La Chiesa canadese ha iniziato questo percorso: “Il Vangelo si annuncia in modo efficace quando è la vita a parlare, a rivelare quella libertà che fa liberi gli altri, quella compassione che non chiede nulla in cambio, quella misericordia che senza parole parla di Cristo.

La Chiesa in Canada ha iniziato un percorso nuovo, dopo essere stata ferita e sconvolta dal male perpetrato da alcuni suoi figli. Penso in particolare agli abusi sessuali commessi contro minori e persone vulnerabili, scandali che richiedono azioni forti e una lotta irreversibile. Io vorrei, insieme a voi, chiedere ancora perdono a tutte le vittime”.

E’ un invito alla conversione: “Il dolore e la vergogna che proviamo deve diventare occasione di conversione: mai più! E, pensando al cammino di guarigione e riconciliazione con i fratelli e le sorelle indigeni, mai più la comunità cristiana si lasci contaminare dall’idea che esista una superiorità di una cultura rispetto ad altre e che sia legittimo usare mezzi di coercizione nei riguardi degli altri.

Recuperiamo l’ardore del vostro primo Vescovo, saint François de Laval, che si scagliò contro tutti coloro che degradavano gli indigeni inducendoli a consumare bevande per truffarli. Non permettiamo che alcuna ideologia alieni e confonda gli stili e le forme di vita dei nostri popoli per cercare di piegarli e di dominarli”.

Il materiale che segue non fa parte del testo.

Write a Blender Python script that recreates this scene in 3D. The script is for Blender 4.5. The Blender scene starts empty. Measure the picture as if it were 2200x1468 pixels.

Per compiere tale conversione c’è bisogno di fraternità, come ribadiva san Laval: “La Chiesa sarà credibile testimone del Vangelo quanto più i suoi membri vivranno la comunione, creando occasioni e spazi perché chiunque si avvicini alla fede trovi una comunità ospitale, che sa ascoltare ed entrare in dialogo, che promuove una qualità buona delle relazioni…

Si tratta di vivere una comunità cristiana che così diventa scuola di umanità, dove si impara a volersi bene come fratelli e sorelle, disposti a lavorare insieme per il bene comune. Al cuore dell’annuncio evangelico, infatti, c’è l’amore di Dio, che trasforma e rende capaci di comunione con tutti e di servizio verso tutti”.